Another challenge has to do with communication. Of course, technology can help couples stay in touch, but Mayari said that “there are many non-verbal cues when you talk digitally.” Even when couples do talk online, they might be distracted and not fully engaged as they would be when talking in person.

“Thus, there are a lot of opportunities for miscommunication, misunderstanding, and deceit that brings about jealousy, conflicts, and deception,” said Mayari.

Long-distance couples also naturally spend less quality time together. Some couples might mediate this by setting schedules to chat, but Mayari said intimacy can still decrease despite this, and that sometimes this can make couples feel like connecting is more of an obligation to fulfill than something that brings them joy.

But it doesn’t have to be all bad.

Paul Eguia, a life coach also based in the Philippines, said that being physically apart may hold some advantages for couples. One is that it allows each person in the relationship to have their own identity and life outside the relationship—something that couples who find themselves without boundaries may struggle with. Another benefit is that distance can make the couple more fond of each other when they finally are physically together.

“As long as the people in this kind of relationship will be willing to maximize its benefits and compensate for its drawbacks, it can work like any other relationship,” said Eguia.

Below, Mayari and Eguia share some tips for interracial couples who want to make their relationship thrive despite their distance:

Understand each other’s background, upbringing, and culture

“Most conflicts and misunderstandings of interracial couples are from not being able to understand where or what worldview their partner is coming from,” said Mayari.

One example is couples where one is from the West and one is Asian. According to Mayari, some Western partners may not understand their Asian partner’s attachment to and responsibility for family, while some Asians may not understand why their Western partner may not prioritize building a family of their own.

“Be willing to study a person’s context and where they come from for it will help you understand their decision-making and preferences. And this will be the lens through which you look at how you will work on the relationship,” said Eguia.

Reframe your communication

Mayari said that many partners connect by helping each other and fulfilling each other’s needs. This can be as simple as accompanying each other on mundane tasks, like grocery shopping. This is of course not an option for couples who are away from each other. In fact, long-distance couples who expect help from each other may just find themselves more frustrated than relieved, because the distance can make it difficult not only to communicate a need but to offer help at all.

That’s why Mayari advised couples to shift their communication from asking for support to sharing. “Sharing means when something happens to you, don't expect your partner to help you, rather, share this experience with your partner after the situation is resolved. Sharing means also extending your successes and triumphs to your partner.”

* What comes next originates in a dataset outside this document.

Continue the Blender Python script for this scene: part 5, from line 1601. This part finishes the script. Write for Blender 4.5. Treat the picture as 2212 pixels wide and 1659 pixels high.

Couples can then celebrate these wins and make them more special by sending each other gifts or raising a glass of wine over their next video call.

“In this way, your connection becomes more joyful instead of keeping score [of] who did not do what. It also gives each one an incentive to achieve more and feel supported at the same time.”

Have novel experiences together from time to time

“When connections become routinary, the fire of every relationship wanes as familiarity kicks in. This is three times faster in long-distance relationships,” said Mayari.

She recommends taking turns suggesting and planning experiences that neither partner has had. This helps ignite passion and add excitement back into the relationship. It can be anything from taking a trip to a new country, starting a new project together, or even just playing a new virtual game. “Novel experiences make relationships last longer as romantic and intimate feelings grow stronger.”